● **Goal**
Select, from the material below, each line with "poly" in it.

● **Source excerpt**
+===+

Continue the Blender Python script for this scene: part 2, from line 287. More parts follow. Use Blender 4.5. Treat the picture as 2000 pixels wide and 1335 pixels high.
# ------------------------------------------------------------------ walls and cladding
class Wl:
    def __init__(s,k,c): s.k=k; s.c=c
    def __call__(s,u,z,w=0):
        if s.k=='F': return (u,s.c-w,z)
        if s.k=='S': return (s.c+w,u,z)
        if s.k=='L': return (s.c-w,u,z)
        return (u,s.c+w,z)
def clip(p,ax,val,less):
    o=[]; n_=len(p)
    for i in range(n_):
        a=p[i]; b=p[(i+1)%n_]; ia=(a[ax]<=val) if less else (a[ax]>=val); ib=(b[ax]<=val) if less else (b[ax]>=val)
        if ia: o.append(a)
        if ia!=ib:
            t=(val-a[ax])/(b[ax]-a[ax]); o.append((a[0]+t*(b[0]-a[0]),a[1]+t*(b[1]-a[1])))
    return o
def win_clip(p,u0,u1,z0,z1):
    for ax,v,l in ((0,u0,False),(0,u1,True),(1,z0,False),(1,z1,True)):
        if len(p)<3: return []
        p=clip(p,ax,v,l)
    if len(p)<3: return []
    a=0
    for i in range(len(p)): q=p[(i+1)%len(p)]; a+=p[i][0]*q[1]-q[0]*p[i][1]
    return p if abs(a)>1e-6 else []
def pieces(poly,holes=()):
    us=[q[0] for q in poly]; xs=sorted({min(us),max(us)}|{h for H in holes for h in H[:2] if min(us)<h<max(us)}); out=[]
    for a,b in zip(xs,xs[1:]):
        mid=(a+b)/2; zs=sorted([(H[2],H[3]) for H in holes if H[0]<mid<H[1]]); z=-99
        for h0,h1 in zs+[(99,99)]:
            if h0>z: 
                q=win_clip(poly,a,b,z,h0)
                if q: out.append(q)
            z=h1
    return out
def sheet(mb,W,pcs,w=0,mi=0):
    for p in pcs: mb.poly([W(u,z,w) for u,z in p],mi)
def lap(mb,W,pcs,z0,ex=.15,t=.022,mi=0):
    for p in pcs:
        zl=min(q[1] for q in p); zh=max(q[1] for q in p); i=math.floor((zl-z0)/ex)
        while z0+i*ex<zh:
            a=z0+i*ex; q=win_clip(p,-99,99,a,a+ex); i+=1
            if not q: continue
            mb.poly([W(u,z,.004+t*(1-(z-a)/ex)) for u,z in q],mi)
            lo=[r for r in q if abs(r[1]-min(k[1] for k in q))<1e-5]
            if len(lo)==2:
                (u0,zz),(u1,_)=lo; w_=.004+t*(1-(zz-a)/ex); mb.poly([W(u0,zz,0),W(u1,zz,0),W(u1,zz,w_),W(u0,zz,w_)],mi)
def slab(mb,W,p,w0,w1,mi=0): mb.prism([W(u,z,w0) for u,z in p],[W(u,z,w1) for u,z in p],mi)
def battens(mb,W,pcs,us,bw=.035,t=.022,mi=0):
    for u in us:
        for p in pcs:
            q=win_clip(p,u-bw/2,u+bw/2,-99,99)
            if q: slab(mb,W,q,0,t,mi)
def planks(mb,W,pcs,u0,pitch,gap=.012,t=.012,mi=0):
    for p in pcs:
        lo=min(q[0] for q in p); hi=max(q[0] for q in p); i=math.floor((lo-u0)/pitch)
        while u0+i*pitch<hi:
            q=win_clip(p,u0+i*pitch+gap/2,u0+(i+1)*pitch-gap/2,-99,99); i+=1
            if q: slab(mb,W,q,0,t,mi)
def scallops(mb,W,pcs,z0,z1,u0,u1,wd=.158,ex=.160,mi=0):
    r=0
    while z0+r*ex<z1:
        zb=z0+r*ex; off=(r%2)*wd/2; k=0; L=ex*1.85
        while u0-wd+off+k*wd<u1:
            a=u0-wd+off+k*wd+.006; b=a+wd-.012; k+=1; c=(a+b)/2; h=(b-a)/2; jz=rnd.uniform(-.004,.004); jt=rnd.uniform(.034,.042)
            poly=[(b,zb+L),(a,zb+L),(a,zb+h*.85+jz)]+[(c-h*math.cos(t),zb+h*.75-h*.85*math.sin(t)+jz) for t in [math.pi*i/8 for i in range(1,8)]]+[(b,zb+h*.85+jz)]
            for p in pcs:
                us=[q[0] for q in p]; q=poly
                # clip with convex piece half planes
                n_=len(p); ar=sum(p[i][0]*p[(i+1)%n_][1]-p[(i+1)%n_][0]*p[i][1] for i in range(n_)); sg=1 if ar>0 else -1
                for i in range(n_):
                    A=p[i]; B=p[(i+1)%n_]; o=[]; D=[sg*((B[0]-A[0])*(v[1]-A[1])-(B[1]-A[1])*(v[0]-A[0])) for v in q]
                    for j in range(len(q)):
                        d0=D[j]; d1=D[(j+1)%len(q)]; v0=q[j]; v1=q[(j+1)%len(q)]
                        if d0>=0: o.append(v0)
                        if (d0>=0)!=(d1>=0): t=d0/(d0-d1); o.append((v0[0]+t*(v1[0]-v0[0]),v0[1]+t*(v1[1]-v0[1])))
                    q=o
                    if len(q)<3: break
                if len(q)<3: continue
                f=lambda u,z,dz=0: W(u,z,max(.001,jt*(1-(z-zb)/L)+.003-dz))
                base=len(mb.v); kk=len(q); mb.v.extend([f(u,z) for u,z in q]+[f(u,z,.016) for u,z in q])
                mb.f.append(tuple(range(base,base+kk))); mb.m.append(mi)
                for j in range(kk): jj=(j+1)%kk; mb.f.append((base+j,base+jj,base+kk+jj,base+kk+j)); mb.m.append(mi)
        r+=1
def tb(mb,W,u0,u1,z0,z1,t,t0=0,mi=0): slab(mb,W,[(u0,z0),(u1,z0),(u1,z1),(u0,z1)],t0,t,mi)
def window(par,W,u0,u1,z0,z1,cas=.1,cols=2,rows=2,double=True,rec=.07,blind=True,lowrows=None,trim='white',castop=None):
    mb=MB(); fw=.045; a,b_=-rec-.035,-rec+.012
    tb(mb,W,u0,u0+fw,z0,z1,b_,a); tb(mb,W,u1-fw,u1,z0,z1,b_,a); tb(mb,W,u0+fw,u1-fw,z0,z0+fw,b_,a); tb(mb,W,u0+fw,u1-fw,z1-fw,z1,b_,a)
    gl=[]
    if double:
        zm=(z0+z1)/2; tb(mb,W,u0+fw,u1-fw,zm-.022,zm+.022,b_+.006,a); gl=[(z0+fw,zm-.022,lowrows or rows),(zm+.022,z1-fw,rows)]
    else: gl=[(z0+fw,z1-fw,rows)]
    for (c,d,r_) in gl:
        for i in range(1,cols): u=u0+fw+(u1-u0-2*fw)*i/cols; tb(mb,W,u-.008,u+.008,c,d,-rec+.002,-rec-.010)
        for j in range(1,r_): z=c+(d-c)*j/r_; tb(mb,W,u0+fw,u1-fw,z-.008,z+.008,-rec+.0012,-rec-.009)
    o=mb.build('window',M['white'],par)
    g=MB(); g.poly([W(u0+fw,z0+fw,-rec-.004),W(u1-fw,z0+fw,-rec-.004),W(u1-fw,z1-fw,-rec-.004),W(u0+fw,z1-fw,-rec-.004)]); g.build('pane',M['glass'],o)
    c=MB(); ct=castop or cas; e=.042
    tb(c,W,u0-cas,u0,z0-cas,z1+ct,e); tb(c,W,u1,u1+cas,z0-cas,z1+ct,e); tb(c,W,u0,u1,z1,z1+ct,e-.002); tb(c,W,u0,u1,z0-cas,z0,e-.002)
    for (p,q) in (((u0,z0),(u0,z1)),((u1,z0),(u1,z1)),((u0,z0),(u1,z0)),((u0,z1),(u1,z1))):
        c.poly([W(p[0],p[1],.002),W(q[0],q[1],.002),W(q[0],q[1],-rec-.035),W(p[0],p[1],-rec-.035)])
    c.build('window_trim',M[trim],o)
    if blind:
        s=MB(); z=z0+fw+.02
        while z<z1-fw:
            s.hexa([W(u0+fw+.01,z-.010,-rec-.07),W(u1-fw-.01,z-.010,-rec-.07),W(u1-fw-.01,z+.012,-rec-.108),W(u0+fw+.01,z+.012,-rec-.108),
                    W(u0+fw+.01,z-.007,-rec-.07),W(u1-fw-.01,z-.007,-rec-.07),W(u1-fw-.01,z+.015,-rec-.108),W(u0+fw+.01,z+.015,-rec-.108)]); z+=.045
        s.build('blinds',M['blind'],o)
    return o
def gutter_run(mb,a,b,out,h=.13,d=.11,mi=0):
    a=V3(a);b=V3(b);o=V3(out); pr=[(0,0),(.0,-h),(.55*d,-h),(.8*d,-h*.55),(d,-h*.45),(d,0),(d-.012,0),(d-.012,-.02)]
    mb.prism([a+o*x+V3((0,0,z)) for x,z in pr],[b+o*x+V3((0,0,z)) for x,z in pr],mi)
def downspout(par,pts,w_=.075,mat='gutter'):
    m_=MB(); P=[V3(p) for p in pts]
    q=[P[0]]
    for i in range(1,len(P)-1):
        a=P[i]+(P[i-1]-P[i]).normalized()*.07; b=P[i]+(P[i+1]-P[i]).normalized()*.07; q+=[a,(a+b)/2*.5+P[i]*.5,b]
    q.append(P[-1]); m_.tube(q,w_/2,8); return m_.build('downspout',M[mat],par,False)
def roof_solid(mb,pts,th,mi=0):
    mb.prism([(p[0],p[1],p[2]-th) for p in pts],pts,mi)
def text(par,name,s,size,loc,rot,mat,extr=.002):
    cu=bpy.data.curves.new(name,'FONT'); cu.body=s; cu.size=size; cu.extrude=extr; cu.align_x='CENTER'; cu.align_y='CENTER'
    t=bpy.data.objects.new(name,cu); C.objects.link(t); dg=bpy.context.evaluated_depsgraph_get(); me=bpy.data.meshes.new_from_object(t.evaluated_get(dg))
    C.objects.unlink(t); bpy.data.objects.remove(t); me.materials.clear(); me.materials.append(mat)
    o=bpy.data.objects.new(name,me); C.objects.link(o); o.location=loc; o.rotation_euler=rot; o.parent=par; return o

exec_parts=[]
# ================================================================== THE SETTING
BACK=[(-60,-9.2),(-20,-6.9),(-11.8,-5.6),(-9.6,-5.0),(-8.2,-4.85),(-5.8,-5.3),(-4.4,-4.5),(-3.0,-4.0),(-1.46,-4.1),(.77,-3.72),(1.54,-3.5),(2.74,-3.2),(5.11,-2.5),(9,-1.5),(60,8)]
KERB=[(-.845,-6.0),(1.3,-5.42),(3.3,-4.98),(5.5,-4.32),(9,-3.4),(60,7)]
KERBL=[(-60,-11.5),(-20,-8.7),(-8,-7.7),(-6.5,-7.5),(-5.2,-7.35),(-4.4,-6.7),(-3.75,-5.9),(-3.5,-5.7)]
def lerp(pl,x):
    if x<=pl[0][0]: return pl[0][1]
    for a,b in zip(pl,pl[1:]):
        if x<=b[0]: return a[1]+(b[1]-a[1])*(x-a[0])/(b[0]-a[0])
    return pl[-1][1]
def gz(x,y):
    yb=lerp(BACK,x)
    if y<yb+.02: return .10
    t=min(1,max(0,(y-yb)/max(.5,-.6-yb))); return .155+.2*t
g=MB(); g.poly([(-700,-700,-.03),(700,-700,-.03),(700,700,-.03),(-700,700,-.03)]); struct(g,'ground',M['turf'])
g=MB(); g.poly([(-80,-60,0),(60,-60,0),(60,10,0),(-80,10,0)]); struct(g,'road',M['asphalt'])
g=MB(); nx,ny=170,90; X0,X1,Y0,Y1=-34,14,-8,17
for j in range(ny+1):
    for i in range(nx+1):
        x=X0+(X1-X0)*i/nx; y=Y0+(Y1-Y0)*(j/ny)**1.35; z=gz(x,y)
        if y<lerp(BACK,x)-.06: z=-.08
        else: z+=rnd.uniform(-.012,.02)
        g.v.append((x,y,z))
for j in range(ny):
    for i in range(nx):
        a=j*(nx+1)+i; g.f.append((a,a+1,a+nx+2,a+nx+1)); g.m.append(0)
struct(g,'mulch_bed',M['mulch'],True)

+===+

● **Exercise result**
def pieces(poly,holes=()):
    us=[q[0] for q in poly]; xs=sorted({min(us),max(us)}|{h for H in holes for h in H[:2] if min(us)<h<max(us)}); out=[]
                q=win_clip(poly,a,b,z,h0)
    for p in pcs: mb.poly([W(u,z,w) for u,z in p],mi)
            mb.poly([W(u,z,.004+t*(1-(z-a)/ex)) for u,z in q],mi)
                (u0,zz),(u1,_)=lo; w_=.004+t*(1-(zz-a)/ex); mb.poly([W(u0,zz,0),W(u1,zz,0),W(u1,zz,w_),W(u0,zz,w_)],mi)
            poly=[(b,zb+L),(a,zb+L),(a,zb+h*.85+jz)]+[(c-h*math.cos(t),zb+h*.75-h*.85*math.sin(t)+jz) for t in [math.pi*i/8 for i in range(1,8)]]+[(b,zb+h*.85+jz)]
                us=[q[0] for q in p]; q=poly
    g=MB(); g.poly([W(u0+fw,z0+fw,-rec-.004),W(u1-fw,z0+fw,-rec-.004),W(u1-fw,z1-fw,-rec-.004),W(u0+fw,z1-fw,-rec-.004)]); g.build('pane',M['glass'],o)
        c.poly([W(p[0],p[1],.002),W(q[0],q[1],.002),W(q[0],q[1],-rec-.035),W(p[0],p[1],-rec-.035)])
g=MB(); g.poly([(-700,-700,-.03),(700,-700,-.03),(700,700,-.03),(-700,700,-.03)]); struct(g,'ground',M['turf'])
g=MB(); g.poly([(-80,-60,0),(60,-60,0),(60,10,0),(-80,10,0)]); struct(g,'road',M['asphalt'])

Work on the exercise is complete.